Question

The formula h = -16t squared + 64t squared gives the height, h, and time, t, of an object launched from the ground with a speed of 64 feet per second. Find the heights at t = 0, 1, 2, 3, and 4 seconds. Explain what happened each second.

Answer 1

Answer:

Details in the explanation

Explanation:

Vertical Launch

When an object is thrown vertically in free air (no friction), it moves upwards at its maximum speed while the acceleration of gravity starts to brake it. At a given time and height, the object stops in mid-air and starts to fall back to the launching point until reaching it with the same speed it was launched.

We are given an expression for the height of an object in function of time t

$h = -16t^2 + 64t$

Please note we have deleted the second 'squared' from the formula since it's incorrect and won't describe the motion of vertical launch.

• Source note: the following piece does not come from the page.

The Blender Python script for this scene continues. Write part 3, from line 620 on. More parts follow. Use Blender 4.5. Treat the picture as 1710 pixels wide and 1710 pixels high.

We now have to evaluate h for the following times, assuming h comes in feet

At t=1 sec

$h = -16(1)^2 + 64(1)=64-16=48\ ft$

The object is at a height of 48 feet

At t=2 sec

$h = -16(2)^2 + 64(2)=128-64=64\ ft$

The object is at a height of 64 feet. This is the maximum height the object will reach, as we'll see below

At t=3 sec

$h = -16(3)^2 + 64(3)=192-144=48\ ft$

The object is at a height of 48 feet. We can clearly see it's returning from the maximum height and is going down

At t=4 sec

$h = -16(4)^2 + 64(4)=256-256=0\ ft$

The object is at ground level and has returned to the launch point.